+++ COLLECTED MATERIAL +++

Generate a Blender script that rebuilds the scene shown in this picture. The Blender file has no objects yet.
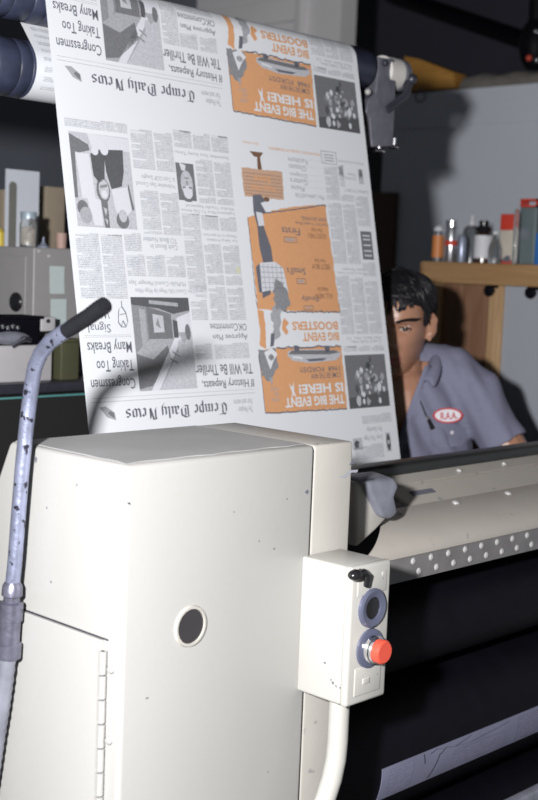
import bpy, bmesh, math, random
from mathutils import Vector, Matrix, noise
random.seed(7)
D = bpy.data
SC = bpy.context.scene
COL = SC.collection
PI = math.pi

# ------------------------------------------------------------------ camera
W_, H_, FPX = 538.0, 800.0, 1273.0
EYE = Vector((0.0, 0.0, 1.55))
AX = Vector((0.69434916, 0.0479445, -0.71803939))      # world X seen from the camera
AY = Vector((-0.71859038, 0.10001827, -0.68820362))
AZ = Vector((0.03882148, 0.9938298, 0.10390006))
cam = D.objects.new('camera', D.cameras.new('camera'))
COL.objects.link(cam)
cam.data.sensor_fit = 'VERTICAL'
cam.data.sensor_height = 36.0
cam.data.lens = FPX * 36.0 / H_
cam.data.clip_start = 0.02
cam.data.dof.use_dof = True
cam.data.dof.focus_distance = 1.9
cam.data.dof.aperture_fstop = 5.6
cam.matrix_world = Matrix(((AX.x, AX.y, AX.z, EYE.x), (AY.x, AY.y, AY.z, EYE.y), (AZ.x, AZ.y, AZ.z, EYE.z), (0, 0, 0, 1)))
SC.camera = cam

# ------------------------------------------------------------------ light: the photographer's flash, dim room light
world = D.worlds.new('room_light')
SC.world = world
world.use_nodes = True
world.node_tree.nodes['Background'].inputs[0].default_value = (0.80, 0.86, 0.82, 1)
world.node_tree.nodes['Background'].inputs[1].default_value = 0.125
fl = D.lights.new('camera_flash', 'SPOT')
fl.energy = 390.0
fl.color = (1.0, 0.985, 0.97)
fl.spot_size = math.radians(150)
fl.spot_blend = 0.6
fl.shadow_soft_size = 0.04
flash = D.objects.new('camera_flash', fl)
COL.objects.link(flash)
FLP = EYE + Vector((AX.x, AY.x, AZ.x)) * -0.31 + Vector((0, 0, 0.145))
flash.location = FLP
flash.rotation_euler = (Vector((1.7, 1.65, 1.4)) - FLP).to_track_quat('-Z', 'Y').to_euler()
SC.view_settings.view_transform = 'Standard'
SC.view_settings.look = 'None'
SC.view_settings.gamma = 1.0
SC.view_settings.use_curve_mapping = False
SC.view_settings.exposure = 0.0

# ------------------------------------------------------------------ points measured in the photograph, set at real distances
def ray(x, y):
    d = Vector(((x - 269.0) / FPX, -(y - 400.0) / FPX, -1.0))
    return Vector((AX.dot(d), AY.dot(d), AZ.dot(d)))
def onX(x, y, v): r = ray(x, y); return EYE + r * ((v - EYE.x) / r.x)
def onY(x, y, v): r = ray(x, y); return EYE + r * ((v - EYE.y) / r.y)
def deep(x, y, d): return EYE + ray(x, y) * d

# ------------------------------------------------------------------ materials
MATS = {}
def mat(name, col, rough=0.5, metal=0.0, var=0.10, scale=30.0, bump=0.0, spec=None, specks=None, bscale=None, coat=0.0):
    """Principled surface, colour gently varied by 3D noise; specks=(density, colour) adds small grime spots"""
    if name in MATS: return MATS[name]
    m = D.materials.new(name); MATS[name] = m
    m.use_nodes = True
    nt = m.node_tree; N = nt.nodes; L = nt.links
    b = N['Principled BSDF']
    b.inputs['Roughness'].default_value = rough
    b.inputs['Metallic'].default_value = metal
    if spec is not None: b.inputs['Specular IOR Level'].default_value = spec
    if coat: b.inputs['Coat Weight'].default_value = coat
    tc = N.new('ShaderNodeTexCoord')
    nz = N.new('ShaderNodeTexNoise'); nz.inputs['Scale'].default_value = scale; nz.inputs['Detail'].default_value = 5
    L.new(tc.outputs['Object'], nz.inputs['Vector'])
    mx = N.new('ShaderNodeMix'); mx.data_type = 'RGBA'
    mx.inputs[6].default_value = tuple(c * (1 - var) for c in col) + (1,)
    mx.inputs[7].default_value = tuple(min(1, c * (1 + var)) for c in col) + (1,)
    L.new(nz.outputs['Fac'], mx.inputs[0])
    out = mx.outputs[2]
    if specks:
        n2 = N.new('ShaderNodeTexNoise'); n2.inputs['Scale'].default_value = specks[2]; n2.inputs['Detail'].default_value = 2
        L.new(tc.outputs['Object'], n2.inputs['Vector'])
        rp = N.new('ShaderNodeValToRGB')
        rp.color_ramp.elements[0].position = specks[0]; rp.color_ramp.elements[0].color = (0, 0, 0, 1)
        rp.color_ramp.elements[1].position = specks[0] + 0.03; rp.color_ramp.elements[1].color = (1, 1, 1, 1)
        L.new(n2.outputs['Fac'], rp.inputs[0])
        m2 = N.new('ShaderNodeMix'); m2.data_type = 'RGBA'
        L.new(rp.outputs[0], m2.inputs[0]); L.new(out, m2.inputs[6]); m2.inputs[7].default_value = specks[1] + (1,)
        out = m2.outputs[2]
    L.new(out, b.inputs['Base Color'])
    if bump:
        n3 = N.new('ShaderNodeTexNoise'); n3.inputs['Scale'].default_value = bscale or scale * 2; n3.inputs['Detail'].default_value = 4
        L.new(tc.outputs['Object'], n3.inputs['Vector'])
        bp = N.new('ShaderNodeBump'); bp.inputs['Strength'].default_value = bump; bp.inputs['Distance'].default_value = 0.002
        L.new(n3.outputs['Fac'], bp.inputs['Height']); L.new(bp.outputs[0], b.inputs['Normal'])
    return m

def wood(name, c1, c2, scale=(3, 3, 40), rough=0.55):
    m = D.materials.new(name); MATS[name] = m; m.use_nodes = True
    nt = m.node_tree; N = nt.nodes; L = nt.links; b = N['Principled BSDF']; b.inputs['Roughness'].default_value = rough
    tc = N.new('ShaderNodeTexCoord'); mp = N.new('ShaderNodeMapping'); mp.inputs['Scale'].default_value = scale
    L.new(tc.outputs['Object'], mp.inputs['Vector'])
    nz = N.new('ShaderNodeTexNoise'); nz.inputs['Scale'].default_value = 3.0; nz.inputs['Detail'].default_value = 6; nz.inputs['Distortion'].default_value = 1.0
    L.new(mp.outputs[0], nz.inputs['Vector'])
    rp = N.new('ShaderNodeValToRGB')
    rp.color_ramp.elements[0].position = 0.3; rp.color_ramp.elements[0].color = c1 + (1,)
    rp.color_ramp.elements[1].position = 0.7; rp.color_ramp.elements[1].color = c2 + (1,)
    L.new(nz.outputs['Fac'], rp.inputs[0]); L.new(rp.outputs[0], b.inputs['Base Color'])
    return m

def glass(name, col, rough=0.05):
    m = D.materials.new(name); MATS[name] = m; m.use_nodes = True
    b = m.node_tree.nodes['Principled BSDF']
    b.inputs['Base Color'].default_value = col + (1,); b.inputs['Roughness'].default_value = rough
    b.inputs['Transmission Weight'].default_value = 0.92; b.inputs['IOR'].default_value = 1.35
    return m

def textmat(name, paper, ink, pitch, thr):
    """small newspaper type: rows of letter-sized ink blobs, laid along the UV map (metres on the sheet)"""
    m = D.materials.new(name); MATS[name] = m; m.use_nodes = True
    nt = m.node_tree; N = nt.nodes; L = nt.links; b = N['Principled BSDF']; b.inputs['Roughness'].default_value = 0.8
    b.inputs['Specular IOR Level'].default_value = 0.15
    uv = N.new('ShaderNodeUVMap'); sp = N.new('ShaderNodeSeparateXYZ'); L.new(uv.outputs[0], sp.inputs[0])
    def mth(op, a, bb=None):
        n = N.new('ShaderNodeMath'); n.operation = op
        for i, v in enumerate((a, bb)):
            if v is None: continue
            if isinstance(v, (int, float)): n.inputs[i].default_value = v
            else: L.new(v, n.inputs[i])
        return n.outputs[0]
    row = mth('DIVIDE', sp.outputs[1], pitch)
    fr = mth('FRACT', row); fl_ = mth('FLOOR', row)
    inrow = mth('MINIMUM', mth('MULTIPLY', mth('PINGPONG', mth('ADD', fr, 0.18), 0.5), 3.2), 1.0)
    cb = N.new('ShaderNodeCombineXYZ'); L.new(mth('MULTIPLY', sp.outputs[0], 620.0), cb.inputs[0]); L.new(mth('MULTIPLY', fl_, 7.31), cb.inputs[1])
    L.new(mth('MULTIPLY', fr, 1.6), cb.inputs[2])
    nz = N.new('ShaderNodeTexNoise'); nz.inputs['Scale'].default_value = 1.0; nz.inputs['Detail'].default_value = 2.0; L.new(cb.outputs[0], nz.inputs['Vector'])
    letter = mth('MINIMUM', mth('MAXIMUM', mth('MULTIPLY', mth('SUBTRACT', nz.outputs['Fac'], thr - 0.12), 4.0), 0.0), 1.0)
    n2 = N.new('ShaderNodeTexNoise'); n2.inputs['Scale'].default_value = 60.0; n2.inputs['Detail'].default_value = 3.0; L.new(uv.outputs[0], n2.inputs['Vector'])
    dens = mth('ADD', mth('MULTIPLY', n2.outputs['Fac'], 0.9), 0.35)
    f = mth('MULTIPLY', mth('MULTIPLY', inrow, letter), dens)
    mx = N.new('ShaderNodeMix'); mx.data_type = 'RGBA'
    mx.inputs[6].default_value = paper + (1,); mx.inputs[7].default_value = ink + (1,)
    L.new(f, mx.inputs[0]); L.new(mx.outputs[2], b.inputs['Base Color'])
    return m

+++

Please take the lines from the beginning of the data above through the line holding "PI = math.pi" and transcribe them exactly, without any pictures.

Generate a Blender script that rebuilds the scene shown in this picture. The Blender file has no objects yet.
import bpy, bmesh, math, random
from mathutils import Vector, Matrix, noise
random.seed(7)
D = bpy.data
SC = bpy.context.scene
COL = SC.collection
PI = math.pi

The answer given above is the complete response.